INSCRIPTION FOUND AT POLIS.

“Since I have hitherto spoken of inscriptions very old or archaic, as we say, it will be permitted me to close this communication by presenting to the Academy a curious inscription of this kind recently discovered in Ithaca and communicated to me by a diligent and cultivated visitor to the Greek lands, the American, Mr. Stillman, who made in Ithaca a photograph of the inscription, and, having unsuccessfully asked an interpretation of several scholars, applied to me. He has permitted me to make communication to this Academy, putting at my disposition also the negative of his photograph, from which are printed the copies I present. The inscription is tolerably roughly cut in a friable stone, broken in two, worn by time and water. The photograph, which is never the best means of representing monuments of this kind even in experienced hands, presents some confusion and obscurity in parts; but this is the only difficulty in the epigraph.... I saw at once that this was an inscription of which there was already some notice in a book published by the Phœnix of discoverers of antiquities, Schliemann, in 1868, ‘Ithaca, Peloponnesos, and Troy.’ Rich as he is in fancy, Schliemann is ready to believe any story, and at once convinced himself that he had discovered the inscription of a very old sarcophagus, and found an honest workman who helped him to complete the idea, showing him the bones found in it by him. And in his book, together with this and other news, he communicated the inscription such as he read it. Of the two fragments, however, he only saw that at the right, and this he read very badly, seeing letters where none are, and imagining incredible forms of letters. Kirchhoff in his ‘Studien zur Geschichte des Griechischen Alphabets’ sought to apply this monument to his purposes, but could make nothing of it, and it would have been impossible to get anything from it. Now, thanks to the intelligent care of Mr. Stillman, we have before us the monument as it is; he knew nothing of Schliemann; when he saw the inscription, he saw that it was incomplete, and seeking amongst the stones, found the other piece, and, divining justly its relation, united them and took the photograph which now permits us to utilize what we may call his discovery.

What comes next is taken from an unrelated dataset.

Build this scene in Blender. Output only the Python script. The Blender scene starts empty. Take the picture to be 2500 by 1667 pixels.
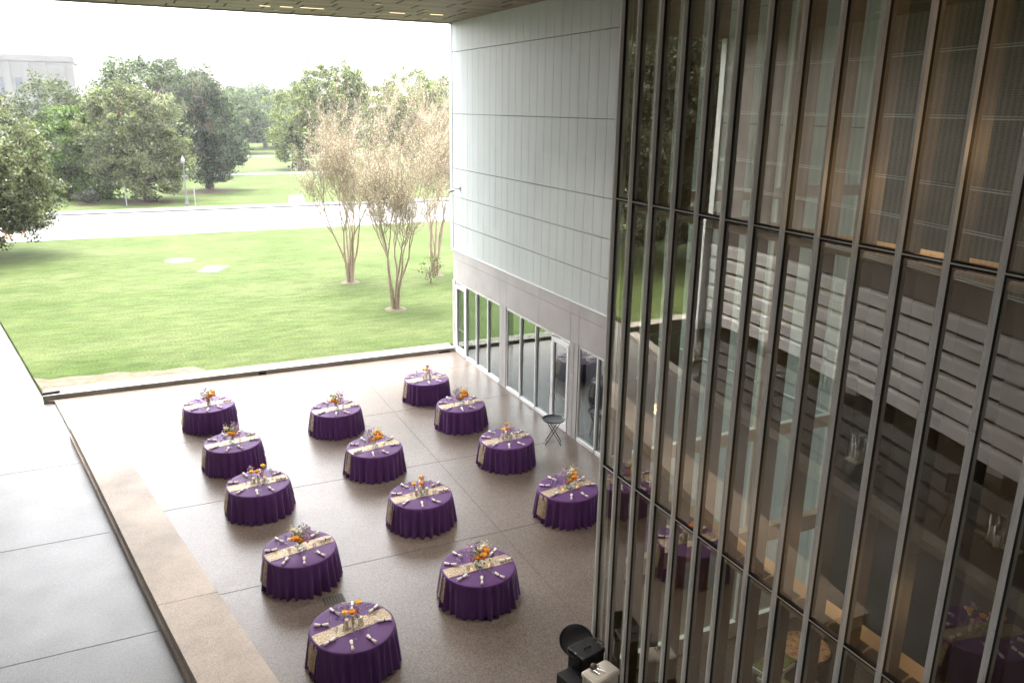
import bpy, math, random
import numpy as np
from mathutils import Vector, Matrix
PI = math.pi
S = bpy.context.scene
COL = S.collection
# ------------------------------------------------------------------ camera
yaw, pit, rol, FPX = 0.442570224, 0.282879079, 0.0132994478, 1961.64
H = 9.9
fw = Vector((math.sin(yaw)*math.cos(pit), math.cos(yaw)*math.cos(pit), -math.sin(pit)))
r0 = Vector((math.cos(yaw), -math.sin(yaw), 0)); u0 = r0.cross(fw)
c, s = math.cos(rol), math.sin(rol)
rr = c*r0+s*u0; uu = -s*r0+c*u0
cam = bpy.data.objects.new('camera', bpy.data.cameras.new('camera')); COL.objects.link(cam)
cam.matrix_world = Matrix(((rr.x, uu.x, -fw.x, 0), (rr.y, uu.y, -fw.y, 0), (rr.z, uu.z, -fw.z, H), (0, 0, 0, 1)))
cam.data.sensor_width = 36; cam.data.lens = FPX/2500*36
cam.data.clip_end = 3000; cam.data.clip_start = 0.1
S.camera = cam
# ------------------------------------------------------------------ light
SUN_EL, SUN_AZ = math.radians(76), math.radians(-10)
w = bpy.data.worlds.new("World"); S.world = w; w.use_nodes = True
nt = w.node_tree; bg = nt.nodes['Background']
sky = nt.nodes.new('ShaderNodeTexSky'); sky.sky_type = 'NISHITA'; sky.sun_disc = False
sky.sun_elevation = SUN_EL; sky.sun_rotation = SUN_AZ; sky.air_density = 1.0; sky.dust_density = 4.0
hs = nt.nodes.new('ShaderNodeHueSaturation'); hs.inputs['Saturation'].default_value = 0.12
nt.links.new(sky.outputs[0], hs.inputs['Color']); nt.links.new(hs.outputs[0], bg.inputs[0])
bg.inputs[1].default_value = 0.15
sun = bpy.data.objects.new('sun', bpy.data.lights.new('sun', 'SUN')); COL.objects.link(sun)
sun.data.energy = 0.5; sun.data.angle = math.radians(35); sun.data.color = (1, .96, .9)
sd = Vector((math.sin(SUN_AZ)*math.cos(SUN_EL), math.cos(SUN_AZ)*math.cos(SUN_EL), math.sin(SUN_EL)))
sun.rotation_euler = sd.to_track_quat('Z', 'Y').to_euler()
S.view_settings.view_transform = 'Standard'; S.view_settings.look = 'None'
S.view_settings.exposure = 3.7; S.view_settings.gamma = 1
S.cycles.max_bounces = 8; S.cycles.transparent_max_bounces = 24; S.cycles.glossy_bounces = 5
S.cycles.sample_clamp_indirect = 6
# ------------------------------------------------------------------ materials
def mat(name, col, rough=.6, metal=0, spec=.5, var=0, scale=5, col2=None, bump=0, bscale=20, emit=None, stretch=None, detail=4, rvar=0, transl=0):
    m = bpy.data.materials.new(name); m.use_nodes = True; n = m.node_tree; b = n.nodes['Principled BSDF']
    b.inputs['Base Color'].default_value = (*col, 1); b.inputs['Roughness'].default_value = rough
    b.inputs['Metallic'].default_value = metal; b.inputs['Specular IOR Level'].default_value = spec
    if var or col2 or bump or rvar:
        tc = n.nodes.new('ShaderNodeTexCoord'); mp = n.nodes.new('ShaderNodeMapping'); n.links.new(tc.outputs['Object'], mp.inputs[0])
        if stretch: mp.inputs['Scale'].default_value = stretch
        nz = n.nodes.new('ShaderNodeTexNoise'); nz.inputs['Scale'].default_value = scale; nz.inputs['Detail'].default_value = detail
        n.links.new(mp.outputs[0], nz.inputs[0])
        if col2 or var:
            c2 = col2 or tuple(max(0, x*(1-var)) for x in col)
            rp = n.nodes.new('ShaderNodeValToRGB'); rp.color_ramp.elements[0].position = .35; rp.color_ramp.elements[1].position = .65
            rp.color_ramp.elements[0].color = (*c2, 1); rp.color_ramp.elements[1].color = (*col, 1)
            n.links.new(nz.outputs[0], rp.inputs[0]); n.links.new(rp.outputs[0], b.inputs['Base Color'])
            m['ramp'] = rp.name
        if rvar:
            mr = n.nodes.new('ShaderNodeMapRange'); mr.inputs[3].default_value = max(.02, rough-rvar); mr.inputs[4].default_value = rough+rvar
            n2 = n.nodes.new('ShaderNodeTexNoise'); n2.inputs['Scale'].default_value = .8; n.links.new(mp.outputs[0], n2.inputs[0])
            n.links.new(n2.outputs[0], mr.inputs[0]); n.links.new(mr.outputs[0], b.inputs['Roughness'])
        if bump:
            nb = n.nodes.new('ShaderNodeTexNoise'); nb.inputs['Scale'].default_value = bscale; n.links.new(mp.outputs[0], nb.inputs[0])
            bp = n.nodes.new('ShaderNodeBump'); bp.inputs['Strength'].default_value = bump; bp.inputs['Distance'].default_value = .02
            n.links.new(nb.outputs[0], bp.inputs['Height']); n.links.new(bp.outputs[0], b.inputs['Normal'])
    if emit:
        b.inputs['Emission Color'].default_value = (*emit[0], 1); b.inputs['Emission Strength'].default_value = emit[1]
    return m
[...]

“The epigraph is certainly very old, besides being boustrophedon. This is shown particularly by the forms of the sigma and iota. It was cut roughly and by hands little used to such work, without any care for symmetry in the disposition of the letters or of the lines, nor for the uniformity of the letters. Some letters are lost in the fracture, others by the wearing of the stone, and the entire inscription is mutilated in the lower part.